Most of the readers responding to the torture article reacted to Schulz’s reference to the Unitarian Universalist First Principle, which affirms the inherent worth and dignity of every person, as a myth. Wrote Dino Drudi of Washington, D.C., “I see worth and dignity as being inherent as potentialities in every human being, but it is up to each to actualize that potentiality.”

The Rev. Inderias Dominic Bhatti, National Director of the Unitarians in Pakistan, commented, “It is a fact that religions do not directly instigate torture but the bitter reality is that they do support the perpetrators.”

Executive Editor Christopher L. Walton’s mailbox column in the Winter 2006 issue about the decision to use gender-neutral language in Opening Words drew huzzahs from Monica Vaughan of Corpus Christi, Texas, “I write to make sure you know how grateful I am and how helpful it is to women to be consciously included in the world of words.”

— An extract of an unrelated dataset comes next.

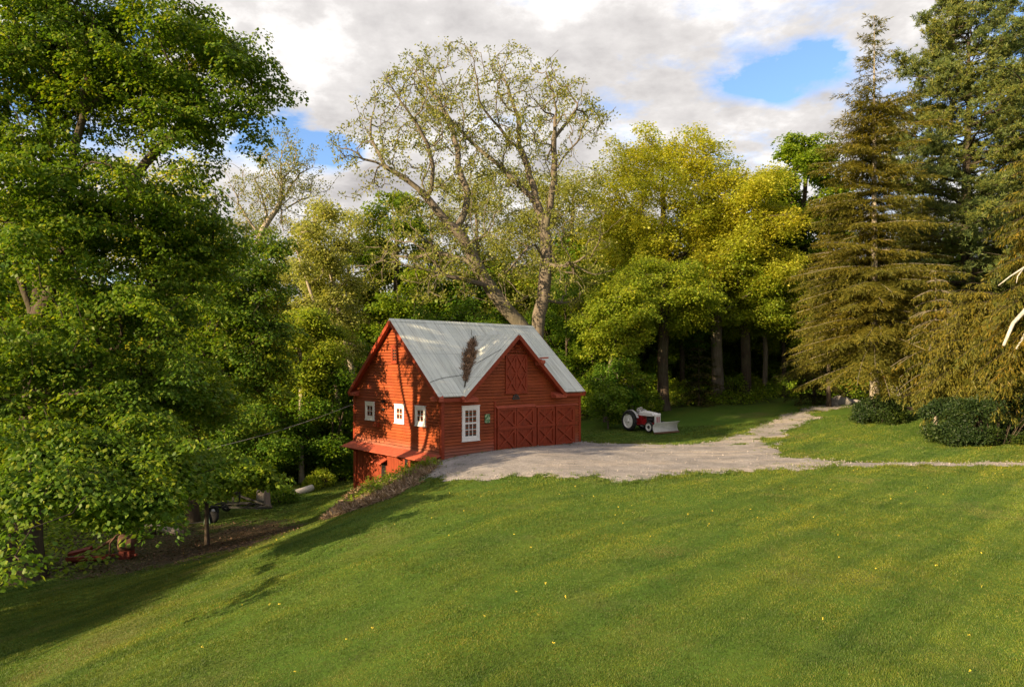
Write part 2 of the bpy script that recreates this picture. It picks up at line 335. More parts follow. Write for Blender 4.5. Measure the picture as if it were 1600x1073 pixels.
# gravel drive: a thin sheet over the ground with a ragged edge
gx, gy = np.meshgrid(np.arange(-5, 36, .1), np.arange(23, 64, .1)); keep = drive_sdf(gx+.05, gy+.05) < 0
gi = np.arange(gx.size).reshape(gx.shape); fc = np.stack([gi[:-1, :-1], gi[:-1, 1:], gi[1:, 1:], gi[1:, :-1]], -1)[keep[:-1, :-1]]
us, inv = np.unique(fc, return_inverse=True); X = gx.ravel()[us]; Y = gy.ravel()[us]
edge = np.clip(-drive_sdf(X, Y), 0, .5)
m, t, b, o = newmat('gravel'); v = coord(t)
a1 = noise(t, v, .8, 6, .65); a2 = noise(t, v, 22, 4, .8); a3 = noise(t, v, .35, 5, .6, (.5, 2.8, 1, R(8)))
c = ramp(t, a1, [(.3, (.17, .155, .15)), (.5, (.25, .225, .215)), (.7, (.33, .30, .285))])
c = mixc(t, ramp(t, a3, [(.5, (0, 0, 0)), (.68, (.65, .65, .65))]), c, (.44, .36, .29))
c = mixc(t, .8, c, ramp(t, a2, [(.32, (.25, .25, .25)), (.68, (.8, .8, .8))]), 'OVERLAY'); c = mixc(t, .5, c, ramp(t, noise(t, v, 5, 5, .75), [(.3, (.28, .27, .26)), (.7, (.7, .7, .7))]), 'OVERLAY')
t.links.new(c, b.inputs['Base Color']); b.inputs['Roughness'].default_value = .95; bump(t, b, noise(t, v, 28, 4, .8), .7, .03)
M['gravel'] = m
drv = mesh_np('driveway', np.stack([X, Y, ground_height(X, Y)+.012+edge*.05], 1), [inv.reshape(-1, 4)], m, smooth=True); tag(drv, kind='structure')

# ------------------------------------------------------------------ barn
BA = (-3.355, 32.35, 0.0); BR = math.pi/2-.838
barn = thing('barn', 'red clapboard barn with grey metal roof and white framed windows', 'barn', BA, BR)
BW, BD, HE, HR = 9.73, 8.38, 3.0, 6.74
SL = (HR-HE)/(BD/2)
UC, HC, OC = 4.64, 5.98, .42; SL2 = .9
m, t, b, o = newmat('red_paint'); v = coord(t)
f1 = noise(t, v, 1.2, 6, .65, (1, 1, 2.5)); f2 = noise(t, v, 7, 5, .7, (1, 1, 6)); f3 = noise(t, v, .5, 4, .6)
c = ramp(t, f1, [(.3, (.205, .039, .009)), (.5, (.265, .052, .012)), (.72, (.33, .070, .018))])
c = mixc(t, ramp(t, f2, [(.5, (0, 0, 0)), (.8, (.5, .5, .5))]), c, (.18, .024, .012))
c = mixc(t, ramp(t, f3, [(.55, (0, 0, 0)), (.75, (.4, .4, .4))]), c, (.40, .06, .03))
sp = t.nodes.new('ShaderNodeSeparateXYZ'); t.links.new(v, sp.inputs[0])
mr = t.nodes.new('ShaderNodeMapRange'); t.links.new(sp.outputs[2], mr.inputs[0]); mr.inputs[1].default_value = .65; mr.inputs[2].default_value = -.05
mm = t.nodes.new('ShaderNodeMath'); mm.operation = 'MULTIPLY'; t.links.new(mr.outputs[0], mm.inputs[0]); t.links.new(f2, mm.inputs[1])
rpi = t.nodes.new('ShaderNodeNewGeometry').outputs['Random Per Island']; c = mixc(t, 1.0, c, ramp(t, rpi, [(0, (.80, .78, .80)), (1, (1.14, 1.18, 1.2))]), 'MULTIPLY')
c = mixc(t, mm.outputs[0], c, (.30, .17, .14))    # splashed road dust at the foot of the wall
t.links.new(c, b.inputs['Base Color']); b.inputs['Roughness'].default_value = .62; b.inputs['Specular IOR Level'].default_value = .25
bump(t, b, f2, .25, .01); M['red'] = m
M['red_trim'] = paint('red_trim', (.255, .038, .013), .55, .2, 3)
M['red_light'] = paint('red_trim_faded', (.40, .085, .045), .6, .25, 3)
M['red_dark'] = paint('red_boards', (.205, .033, .010), .7, .35, 2.5, stretch=(6, 6, .6))
M['white'] = paint('white_paint', (.80, .77, .73), .5, .08, 5)
M['black'] = paint('black_void', (.008, .007, .006), .8, .3, 3)
m, t, b, o = newmat('window_glass'); v = coord(t)
t.links.new(ramp(t, noise(t, v, 3.2, 2, .5, (1, 1, .5)), [(.4, (.012, .012, .012)), (.62, (.05, .05, .045)), (.72, (.16, .155, .14))]), b.inputs['Base Color'])
b.inputs['Roughness'].default_value = .06; b.inputs['Specular IOR Level'].default_value = .6; M['glass'] = m
def roofmat(name, swap):
    m, t, b, o = newmat(name); v = coord(t); s = t.nodes.new('ShaderNodeSeparateXYZ'); t.links.new(v, s.inputs[0])
    cm = t.nodes.new('ShaderNodeCombineXYZ'); mu = t.nodes.new('ShaderNodeMath'); mu.operation = 'MULTIPLY'; mu.inputs[1].default_value = 1.34
    along, up = (1, 0) if swap else (0, 1)
    t.links.new(s.outputs[up], mu.inputs[0]); t.links.new(mu.outputs[0], cm.inputs[0]); t.links.new(s.outputs[along], cm.inputs[1])
    br = t.nodes.new('ShaderNodeTexBrick'); t.links.new(cm.outputs[0], br.inputs['Vector'])
    br.inputs['Scale'].default_value = 1; br.inputs['Brick Width'].default_value = 2.9; br.inputs['Row Height'].default_value = .62; br.offset = .0
    br.inputs['Mortar Size'].default_value = .009; br.inputs['Mortar Smooth'].default_value = .4; br.inputs['Bias'].default_value = -.1
    br.inputs['Color1'].default_value = (.68, .69, .62, 1); br.inputs['Color2'].default_value = (.54, .56, .50, 1); br.inputs['Mortar'].default_value = (.15, .155, .15, 1)
    st = noise(t, cm.outputs[0], 1.0, 6, .65, (.35, 5, 1)); c = mixc(t, ramp(t, st, [(.46, (0, 0, 0)), (.75, (.8, .8, .8))]), br.outputs[0], (.25, .235, .205))
    c = mixc(t, ramp(t, noise(t, v, 1.3, 5, .6), [(.4, (0, 0, 0)), (.7, (.35, .35, .35))]), c, (.48, .50, .49))
    c = mixc(t, ramp(t, noise(t, cm.outputs[0], 2.0, 5, .7, (.5, 8, 1)), [(.63, (0, 0, 0)), (.75, (.55, .55, .55))]), c, (.19, .13, .085))
    t.links.new(c, b.inputs['Base Color']); b.inputs['Roughness'].default_value = .55; b.inputs['Metallic'].default_value = .0; b.inputs['Specular IOR Level'].default_value = .4
    wv = t.nodes.new('ShaderNodeTexWave'); wv.bands_direction = 'Y'; wv.inputs['Scale'].default_value = 1.62; t.links.new(cm.outputs[0], wv.inputs['Vector'])
    mx = t.nodes.new('ShaderNodeMath'); mx.operation = 'ADD'; t.links.new(wv.outputs['Fac'], mx.inputs[0]); t.links.new(br.outputs['Fac'], mx.inputs[1])
    bump(t, b, mx.outputs[0], .25, .03); return m
M['roof'] = roofmat('metal_roof', False); M['roof_dormer'] = roofmat('metal_roof_dormer', True)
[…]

The Winter issue’s cover did not win kudos from three of our readers. Wrote Georgia and Al Weber of Cedar Park, Texas, “We have enough sensationalism in the general media and tabloids. The point of continued devastation in New Orleans could have been made without featuring a doll’s head in the wreckage.”

Among the 14 letters in the eclectic “other” file were letters about the possibility of reincarnation, the environmental benefits of vegetarianism, the need for interfaith cooperation, the advantages of using nuclear power over fossil fuel, and one suggesting that we use the term “human species” instead of “human race.”